The proposed conversion of Mumbai’s Neville D’Souza Football Ground into a convention centre has triggered widespread opposition from players, coaches, and residents. Beyond football, the controversy highlights the city’s worsening open-space crisis and the growing tension between public recreation and commercial development.
For every citizen living in the city, Mumbai averages only 1.5 square metres of open green space, well below the World Health Organisation (WHO) recommended benchmark of 9 square metres per capita. While the city offers iconic coastal stretches, it struggles to compete with the vast, master-planned recreational areas found in other global cities. Open green spaces are a rare commons in Mumbai — and the recent uproar over the Neville D’Souza Football Ground is a clear example of how dire the situation has become for India’s industrial capital.
Spread across roughly 8,450 square metres in Bandra West, the Neville D’Souza Football Ground was developed in 2018 by the Mumbai Metropolitan Region Development Authority (MMRDA) with FIFA-standard artificial turf. Named after Neville D’Souza — the first Asian footballer to score a hat-trick at the Olympic Games during the 1956 Melbourne Olympics — the venue can accommodate up to 5,000 spectators.
In the years since its opening, the ground has emerged as the centre of Mumbai’s football ecosystem. As several football venues across the city, including the historic St Xavier’s Ground in Parel, have disappeared or become inaccessible, the Neville D’Souza Football Ground has become Mumbai’s only major dedicated football facility. The venue hosts a packed calendar of grassroots coaching programmes, league fixtures, and competitive tournaments throughout the year. Nearly 400 youth teams and around 300 senior clubs use the facility, with an estimated 8,000 to 10,000 boys and girls training and competing there on a regular basis.
On 24 June 2026, the Brihanmumbai Municipal Corporation’s (BMC) Improvements Committee approved a proposal to change the reservation of the plot from a sports ground and playground to an exhibition and convention centre. The proposal was initiated by the Maharashtra Housing and Area Development Authority (MHADA), which has argued that the land was originally earmarked for a convention complex under the Bandra Reclamation development plan prepared in the 1980s.
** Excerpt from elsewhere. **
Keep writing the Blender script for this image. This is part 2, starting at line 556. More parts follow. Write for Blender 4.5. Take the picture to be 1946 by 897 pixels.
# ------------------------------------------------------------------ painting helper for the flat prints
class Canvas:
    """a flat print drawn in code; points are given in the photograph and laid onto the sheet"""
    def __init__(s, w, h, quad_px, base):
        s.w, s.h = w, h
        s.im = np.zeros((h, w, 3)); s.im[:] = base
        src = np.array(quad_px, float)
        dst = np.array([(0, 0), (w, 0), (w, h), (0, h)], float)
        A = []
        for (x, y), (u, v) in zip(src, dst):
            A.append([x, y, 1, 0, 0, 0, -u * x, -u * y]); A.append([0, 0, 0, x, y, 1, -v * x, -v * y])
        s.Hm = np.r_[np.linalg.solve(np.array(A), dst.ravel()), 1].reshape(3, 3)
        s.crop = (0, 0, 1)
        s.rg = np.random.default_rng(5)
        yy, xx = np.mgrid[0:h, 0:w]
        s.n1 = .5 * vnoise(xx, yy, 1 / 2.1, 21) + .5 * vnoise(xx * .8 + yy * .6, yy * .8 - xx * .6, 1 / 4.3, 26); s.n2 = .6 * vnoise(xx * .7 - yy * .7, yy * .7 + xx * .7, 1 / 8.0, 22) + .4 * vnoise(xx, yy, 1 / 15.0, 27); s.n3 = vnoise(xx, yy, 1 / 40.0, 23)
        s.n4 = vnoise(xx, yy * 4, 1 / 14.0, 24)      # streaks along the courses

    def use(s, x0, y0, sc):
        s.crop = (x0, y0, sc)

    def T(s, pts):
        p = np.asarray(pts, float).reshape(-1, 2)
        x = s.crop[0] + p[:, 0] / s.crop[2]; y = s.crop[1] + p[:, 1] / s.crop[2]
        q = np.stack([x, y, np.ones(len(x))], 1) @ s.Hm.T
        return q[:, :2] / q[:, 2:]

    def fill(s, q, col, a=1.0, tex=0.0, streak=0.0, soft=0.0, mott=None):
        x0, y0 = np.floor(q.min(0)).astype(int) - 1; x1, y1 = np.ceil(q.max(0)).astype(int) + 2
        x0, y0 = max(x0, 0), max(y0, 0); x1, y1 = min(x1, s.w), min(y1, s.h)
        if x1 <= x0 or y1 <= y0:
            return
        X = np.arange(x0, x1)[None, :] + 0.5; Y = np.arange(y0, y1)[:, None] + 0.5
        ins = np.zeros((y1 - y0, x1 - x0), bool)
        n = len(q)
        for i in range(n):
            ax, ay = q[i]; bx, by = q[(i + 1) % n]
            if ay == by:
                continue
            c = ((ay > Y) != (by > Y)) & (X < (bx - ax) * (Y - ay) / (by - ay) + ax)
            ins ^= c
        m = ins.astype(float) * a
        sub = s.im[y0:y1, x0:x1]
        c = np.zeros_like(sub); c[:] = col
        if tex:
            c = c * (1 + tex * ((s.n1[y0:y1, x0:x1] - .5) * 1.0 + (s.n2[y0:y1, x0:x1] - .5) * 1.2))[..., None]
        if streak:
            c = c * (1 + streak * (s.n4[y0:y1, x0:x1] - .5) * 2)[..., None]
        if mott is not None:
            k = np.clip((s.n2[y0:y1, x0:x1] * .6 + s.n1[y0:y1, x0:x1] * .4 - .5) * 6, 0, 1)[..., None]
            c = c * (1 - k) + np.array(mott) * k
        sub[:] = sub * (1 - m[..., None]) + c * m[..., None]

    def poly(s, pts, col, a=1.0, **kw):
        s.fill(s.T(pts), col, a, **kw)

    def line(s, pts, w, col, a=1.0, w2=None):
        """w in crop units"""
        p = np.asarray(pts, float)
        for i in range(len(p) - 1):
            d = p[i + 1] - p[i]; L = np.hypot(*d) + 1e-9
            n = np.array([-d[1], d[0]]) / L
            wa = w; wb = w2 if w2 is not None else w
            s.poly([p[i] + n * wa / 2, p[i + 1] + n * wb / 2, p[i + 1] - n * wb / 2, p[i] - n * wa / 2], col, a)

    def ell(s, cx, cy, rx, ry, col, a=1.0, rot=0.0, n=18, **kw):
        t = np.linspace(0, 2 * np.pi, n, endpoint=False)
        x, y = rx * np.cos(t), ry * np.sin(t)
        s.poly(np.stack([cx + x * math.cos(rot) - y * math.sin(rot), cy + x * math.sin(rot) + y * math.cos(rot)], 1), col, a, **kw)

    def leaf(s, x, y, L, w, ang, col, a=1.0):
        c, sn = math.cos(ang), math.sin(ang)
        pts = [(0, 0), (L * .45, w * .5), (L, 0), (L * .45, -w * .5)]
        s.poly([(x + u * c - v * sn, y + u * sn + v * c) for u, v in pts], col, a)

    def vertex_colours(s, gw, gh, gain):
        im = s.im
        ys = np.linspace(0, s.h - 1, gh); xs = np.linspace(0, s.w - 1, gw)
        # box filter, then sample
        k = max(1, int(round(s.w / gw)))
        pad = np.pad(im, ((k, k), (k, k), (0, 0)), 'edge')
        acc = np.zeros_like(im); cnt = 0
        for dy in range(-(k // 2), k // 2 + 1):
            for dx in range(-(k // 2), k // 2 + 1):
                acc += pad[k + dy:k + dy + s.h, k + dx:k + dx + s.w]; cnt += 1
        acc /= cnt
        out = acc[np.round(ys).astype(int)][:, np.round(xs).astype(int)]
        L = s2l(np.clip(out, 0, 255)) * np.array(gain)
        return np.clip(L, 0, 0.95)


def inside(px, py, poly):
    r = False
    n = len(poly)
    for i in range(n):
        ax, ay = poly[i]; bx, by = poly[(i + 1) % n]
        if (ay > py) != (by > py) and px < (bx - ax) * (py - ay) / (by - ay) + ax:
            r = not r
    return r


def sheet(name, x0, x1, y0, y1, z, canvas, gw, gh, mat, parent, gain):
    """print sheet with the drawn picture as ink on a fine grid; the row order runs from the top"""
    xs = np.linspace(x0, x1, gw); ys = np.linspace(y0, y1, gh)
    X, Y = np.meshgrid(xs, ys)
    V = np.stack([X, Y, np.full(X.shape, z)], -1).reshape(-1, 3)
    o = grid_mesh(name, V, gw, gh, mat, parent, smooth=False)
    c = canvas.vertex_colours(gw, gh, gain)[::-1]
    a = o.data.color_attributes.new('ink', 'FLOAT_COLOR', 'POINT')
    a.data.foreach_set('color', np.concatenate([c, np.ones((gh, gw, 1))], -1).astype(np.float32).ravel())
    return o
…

Although the proposal must pass several stages, including approval by the BMC General Body, a public objections process, and final clearance from the Maharashtra government, it has already sparked strong reactions from Mumbai’s football community. Players and coaches say losing the ground would severely impact grassroots football, with hundreds of youth teams and amateur clubs relying on it for training and matches. Aspiring footballers struggle to find affordable playing spaces. Recent protests involved footballers, parents, administrators, and residents voicing opposition. Critics argue that replacing the sports facility with a convention centre reflects a pattern in which commercial development is prioritised over public recreation and community infrastructure.
The debate has also highlighted a larger urban planning challenge facing Mumbai. As land values continue to rise and development pressures intensify, open spaces are becoming increasingly scarce. While supporters of the proposal point to the economic and civic benefits a convention centre could bring, opponents contend that cities need public sporting spaces as much as they need commercial infrastructure. For now, the future of the Neville D’Souza Football Ground remains uncertain. But the controversy has already transformed the venue into a focal point for a wider conversation about sport, public space, and the kind of city Mumbai wants to become.